Choose Your Own Adventure! Pushing the limits with Tableau

I used to read Choose Your Own Adventure books when I was a child and I always wanted to write one. Specifically, I wanted to write an electronic version.  When I was 10 or 11 (back in the early ’90s!), I remember trying to create one using Basic. My dad told me that I shouldn’t try to hard-code all the text as strings and instead store it in a file. Turns out he was right!

 

Fast forward a few years and I get the thought that maybe I could create a Choose Your Own Adventure dashboard in Tableau.  It seemed like a possibility, but there were definitely some hurdles. For one thing, how could you have a choice that would reveal an entirely new set of choices when you selected it – without allowing the user/reader the option of changing their mind and selecting something else?  After all, sheets that trigger action filters, parameters, and quick filters are all still there once you make a selection. Don’t like the outcome of the story? Just make another selection.  (Granted, I’d keep my finger in the pages of the physical Choose Your Own Adventure books to go back and find alternate endings.)  But that’s not the way I wanted the dashboard to work.

 

I love pushing the limits with Tableau! A few months ago I started playing around with all the possibilities available using Sheet Swapping.  If Sheet Swapping on Steroids was what got a ball player kicked out of the league, then this dashboard is what turned Steve Rogers into Captain America.
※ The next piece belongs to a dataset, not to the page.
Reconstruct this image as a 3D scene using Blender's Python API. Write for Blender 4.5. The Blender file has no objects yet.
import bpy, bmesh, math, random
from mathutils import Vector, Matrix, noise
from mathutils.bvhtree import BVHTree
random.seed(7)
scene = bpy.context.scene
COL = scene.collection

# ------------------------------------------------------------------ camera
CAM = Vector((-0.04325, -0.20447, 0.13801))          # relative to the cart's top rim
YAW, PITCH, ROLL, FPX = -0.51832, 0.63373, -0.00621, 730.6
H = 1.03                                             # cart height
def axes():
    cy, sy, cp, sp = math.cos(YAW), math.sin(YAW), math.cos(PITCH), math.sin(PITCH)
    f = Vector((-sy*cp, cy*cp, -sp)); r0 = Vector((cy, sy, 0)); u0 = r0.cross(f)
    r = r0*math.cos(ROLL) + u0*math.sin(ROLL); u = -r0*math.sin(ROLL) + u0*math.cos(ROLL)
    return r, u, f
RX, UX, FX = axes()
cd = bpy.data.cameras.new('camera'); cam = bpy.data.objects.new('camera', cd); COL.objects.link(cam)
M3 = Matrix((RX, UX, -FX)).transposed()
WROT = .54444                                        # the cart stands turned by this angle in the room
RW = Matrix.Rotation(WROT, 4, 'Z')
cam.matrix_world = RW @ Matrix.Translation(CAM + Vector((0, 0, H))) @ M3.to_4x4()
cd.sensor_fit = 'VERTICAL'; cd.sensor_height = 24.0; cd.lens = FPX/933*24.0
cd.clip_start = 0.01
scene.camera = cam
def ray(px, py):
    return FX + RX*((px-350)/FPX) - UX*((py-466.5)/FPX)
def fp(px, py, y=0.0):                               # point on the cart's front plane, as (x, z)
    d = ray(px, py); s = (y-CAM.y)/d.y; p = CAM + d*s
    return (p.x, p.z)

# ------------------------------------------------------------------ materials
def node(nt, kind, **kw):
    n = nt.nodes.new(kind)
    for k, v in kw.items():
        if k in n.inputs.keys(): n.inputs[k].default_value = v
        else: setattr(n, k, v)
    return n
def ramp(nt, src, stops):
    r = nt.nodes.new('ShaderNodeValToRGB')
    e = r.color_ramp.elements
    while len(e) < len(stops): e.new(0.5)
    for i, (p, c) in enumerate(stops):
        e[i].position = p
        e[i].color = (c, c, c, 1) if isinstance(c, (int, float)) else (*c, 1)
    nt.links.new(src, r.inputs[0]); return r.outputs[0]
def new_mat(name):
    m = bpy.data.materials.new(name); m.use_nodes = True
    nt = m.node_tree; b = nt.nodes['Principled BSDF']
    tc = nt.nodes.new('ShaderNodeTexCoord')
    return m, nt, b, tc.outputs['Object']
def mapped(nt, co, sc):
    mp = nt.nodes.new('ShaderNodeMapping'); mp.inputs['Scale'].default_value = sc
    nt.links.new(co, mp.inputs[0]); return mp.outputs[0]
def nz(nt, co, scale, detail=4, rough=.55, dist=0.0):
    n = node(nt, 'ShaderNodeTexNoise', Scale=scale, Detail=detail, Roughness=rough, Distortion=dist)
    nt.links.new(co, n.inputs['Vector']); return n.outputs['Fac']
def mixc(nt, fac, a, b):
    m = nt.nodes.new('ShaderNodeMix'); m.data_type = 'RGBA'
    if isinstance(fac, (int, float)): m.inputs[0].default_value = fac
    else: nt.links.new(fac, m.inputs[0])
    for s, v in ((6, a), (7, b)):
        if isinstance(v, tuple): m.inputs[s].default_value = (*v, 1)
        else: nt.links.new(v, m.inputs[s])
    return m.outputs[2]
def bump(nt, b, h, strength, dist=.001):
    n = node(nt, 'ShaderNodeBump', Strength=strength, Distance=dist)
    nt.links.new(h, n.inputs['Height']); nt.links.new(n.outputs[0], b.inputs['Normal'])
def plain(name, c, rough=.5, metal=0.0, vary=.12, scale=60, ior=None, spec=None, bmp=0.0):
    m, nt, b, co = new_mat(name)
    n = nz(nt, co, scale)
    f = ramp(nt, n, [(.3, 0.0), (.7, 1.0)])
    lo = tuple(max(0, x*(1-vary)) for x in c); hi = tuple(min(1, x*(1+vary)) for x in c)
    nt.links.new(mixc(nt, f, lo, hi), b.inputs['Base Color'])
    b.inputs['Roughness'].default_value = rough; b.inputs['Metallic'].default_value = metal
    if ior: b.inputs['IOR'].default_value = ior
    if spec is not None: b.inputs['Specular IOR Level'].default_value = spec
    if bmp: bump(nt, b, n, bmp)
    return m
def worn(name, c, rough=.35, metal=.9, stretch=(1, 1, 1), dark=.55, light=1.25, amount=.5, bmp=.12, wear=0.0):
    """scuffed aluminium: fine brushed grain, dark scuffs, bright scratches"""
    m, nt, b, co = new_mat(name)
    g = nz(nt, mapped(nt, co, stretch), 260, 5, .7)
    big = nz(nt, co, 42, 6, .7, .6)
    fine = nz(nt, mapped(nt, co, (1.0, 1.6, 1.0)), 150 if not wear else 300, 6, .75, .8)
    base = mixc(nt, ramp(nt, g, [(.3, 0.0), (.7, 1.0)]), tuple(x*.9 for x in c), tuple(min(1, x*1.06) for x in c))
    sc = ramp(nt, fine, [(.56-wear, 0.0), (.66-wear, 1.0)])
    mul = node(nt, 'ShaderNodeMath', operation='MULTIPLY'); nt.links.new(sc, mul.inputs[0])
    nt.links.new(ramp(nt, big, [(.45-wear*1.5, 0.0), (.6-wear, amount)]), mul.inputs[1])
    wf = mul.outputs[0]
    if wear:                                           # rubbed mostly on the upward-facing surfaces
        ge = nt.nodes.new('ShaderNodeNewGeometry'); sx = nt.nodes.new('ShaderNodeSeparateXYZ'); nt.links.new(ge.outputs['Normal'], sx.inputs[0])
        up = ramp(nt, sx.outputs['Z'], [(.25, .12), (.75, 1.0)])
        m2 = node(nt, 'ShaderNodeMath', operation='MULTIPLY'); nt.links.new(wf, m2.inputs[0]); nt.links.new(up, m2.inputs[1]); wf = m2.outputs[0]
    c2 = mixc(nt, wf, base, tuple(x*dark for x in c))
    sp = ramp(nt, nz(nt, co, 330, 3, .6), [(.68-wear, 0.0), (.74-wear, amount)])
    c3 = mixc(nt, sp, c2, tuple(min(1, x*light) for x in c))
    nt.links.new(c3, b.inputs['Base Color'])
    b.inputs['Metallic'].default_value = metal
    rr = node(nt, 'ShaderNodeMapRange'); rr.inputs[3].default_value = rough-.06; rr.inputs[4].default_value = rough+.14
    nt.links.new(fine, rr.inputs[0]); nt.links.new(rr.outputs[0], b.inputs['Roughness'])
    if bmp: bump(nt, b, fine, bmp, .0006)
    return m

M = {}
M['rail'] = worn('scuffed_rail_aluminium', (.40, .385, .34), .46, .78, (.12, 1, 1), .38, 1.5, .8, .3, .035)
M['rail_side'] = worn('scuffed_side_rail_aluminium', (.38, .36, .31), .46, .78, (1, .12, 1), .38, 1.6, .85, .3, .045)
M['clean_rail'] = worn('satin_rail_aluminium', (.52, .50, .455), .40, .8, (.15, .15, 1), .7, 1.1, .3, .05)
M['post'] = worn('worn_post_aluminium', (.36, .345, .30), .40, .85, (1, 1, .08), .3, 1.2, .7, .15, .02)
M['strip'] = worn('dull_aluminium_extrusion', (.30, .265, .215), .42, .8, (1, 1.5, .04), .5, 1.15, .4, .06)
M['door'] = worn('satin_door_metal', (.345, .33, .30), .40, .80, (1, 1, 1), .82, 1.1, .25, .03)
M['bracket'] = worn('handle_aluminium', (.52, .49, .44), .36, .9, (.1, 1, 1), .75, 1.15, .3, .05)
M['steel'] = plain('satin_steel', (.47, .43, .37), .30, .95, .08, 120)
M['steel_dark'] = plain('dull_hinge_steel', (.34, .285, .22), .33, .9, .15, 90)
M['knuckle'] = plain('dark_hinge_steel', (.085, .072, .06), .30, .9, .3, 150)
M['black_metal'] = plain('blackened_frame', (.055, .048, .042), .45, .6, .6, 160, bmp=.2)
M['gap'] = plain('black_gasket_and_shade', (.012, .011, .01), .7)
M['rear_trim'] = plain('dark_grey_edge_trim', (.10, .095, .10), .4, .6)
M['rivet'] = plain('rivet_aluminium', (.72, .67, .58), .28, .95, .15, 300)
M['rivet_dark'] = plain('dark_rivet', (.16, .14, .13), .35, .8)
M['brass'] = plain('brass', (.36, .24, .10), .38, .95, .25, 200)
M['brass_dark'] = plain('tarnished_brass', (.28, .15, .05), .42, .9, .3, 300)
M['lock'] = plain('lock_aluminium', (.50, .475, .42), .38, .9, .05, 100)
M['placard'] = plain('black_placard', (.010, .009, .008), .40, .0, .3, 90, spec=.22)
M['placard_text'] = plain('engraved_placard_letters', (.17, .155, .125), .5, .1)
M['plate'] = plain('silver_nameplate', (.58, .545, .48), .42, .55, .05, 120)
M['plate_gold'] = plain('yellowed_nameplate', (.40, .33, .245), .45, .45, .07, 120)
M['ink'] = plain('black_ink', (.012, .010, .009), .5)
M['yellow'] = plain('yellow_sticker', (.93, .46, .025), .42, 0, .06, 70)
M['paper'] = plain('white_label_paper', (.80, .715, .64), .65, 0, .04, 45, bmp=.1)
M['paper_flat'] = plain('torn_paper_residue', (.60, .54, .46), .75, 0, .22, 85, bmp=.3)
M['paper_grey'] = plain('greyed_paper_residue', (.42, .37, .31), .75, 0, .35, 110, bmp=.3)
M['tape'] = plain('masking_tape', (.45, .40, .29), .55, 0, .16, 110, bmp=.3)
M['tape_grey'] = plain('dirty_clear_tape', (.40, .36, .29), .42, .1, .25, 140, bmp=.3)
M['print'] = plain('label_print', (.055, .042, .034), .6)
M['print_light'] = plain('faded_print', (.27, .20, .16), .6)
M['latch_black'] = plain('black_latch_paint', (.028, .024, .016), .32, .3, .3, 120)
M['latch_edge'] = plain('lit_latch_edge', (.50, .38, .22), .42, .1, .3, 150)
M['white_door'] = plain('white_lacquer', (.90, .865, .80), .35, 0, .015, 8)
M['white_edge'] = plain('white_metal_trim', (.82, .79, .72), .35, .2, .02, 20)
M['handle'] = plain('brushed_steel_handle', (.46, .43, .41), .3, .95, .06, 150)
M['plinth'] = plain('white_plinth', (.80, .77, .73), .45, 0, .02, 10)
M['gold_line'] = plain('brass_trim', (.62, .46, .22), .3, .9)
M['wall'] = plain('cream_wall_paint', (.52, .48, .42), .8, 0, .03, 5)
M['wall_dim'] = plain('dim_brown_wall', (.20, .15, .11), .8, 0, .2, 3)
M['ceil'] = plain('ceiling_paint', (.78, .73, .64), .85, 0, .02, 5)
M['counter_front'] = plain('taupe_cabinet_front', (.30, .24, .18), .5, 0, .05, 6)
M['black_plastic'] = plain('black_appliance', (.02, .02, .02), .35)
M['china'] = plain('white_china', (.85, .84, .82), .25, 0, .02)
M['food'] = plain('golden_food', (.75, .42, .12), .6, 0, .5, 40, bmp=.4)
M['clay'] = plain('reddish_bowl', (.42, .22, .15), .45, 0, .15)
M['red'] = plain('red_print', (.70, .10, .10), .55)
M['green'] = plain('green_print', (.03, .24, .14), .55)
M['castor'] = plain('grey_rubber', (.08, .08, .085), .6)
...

But even more, this dashboard is a shout-out to many of the wonderful individuals in the Tableau community – which is the best out there!

 

Stay tuned for a post or two that goes into “how it works” but for now, have fun:

Edit: I think I’ve got the error that resulted in an intermittent blank page resolved. (Hope so, at least). There were a few other things I fixed too… who knows what I broke along the way…

 

9 Responses so far.

  1. Matt Lutton says:

    Wow, this is amazing.

  2. Aparna says:

    Amazing use of Tableau ! I am still working out to save the Universe. Will wait for the “how it works” stuff . Thanks !

  3. David Baldwin says:

    Many thanks, Joshua, for sharing your creation! My wife, kids and I had a good time last night destroying the universe and saying ‘oops!’ Before causing the extension of all, however, we enjoyed coffee in Seattle (complete with a cameo appearance by Molly!), a tour of Australia, and searching for Bigfoot.

  4. John says:

    Joshua – this is incredible.

    One thing I’ve been struggling with is the use of a filter action in replacing the source visualization. I understand how to use a source viz with action filters and layout containers to replace destination visualizations. But in your workbook, you have a viz for “Push a button on the time machine” which, once selected, gets replaced with another visualization. Can you explain how that is done? Thanks,

    John

    • Please stay tuned! I’m working through some explanation of the Tic Tac Toe dashboard and then will return to this one for some details. The Tic Tac Toe dashboard uses a similar technique (you’ll notice that clicking on the board causes a refresh with a new board shown — that’s actually two views being swapped back and forth), so explanation on that may give you the answer you want.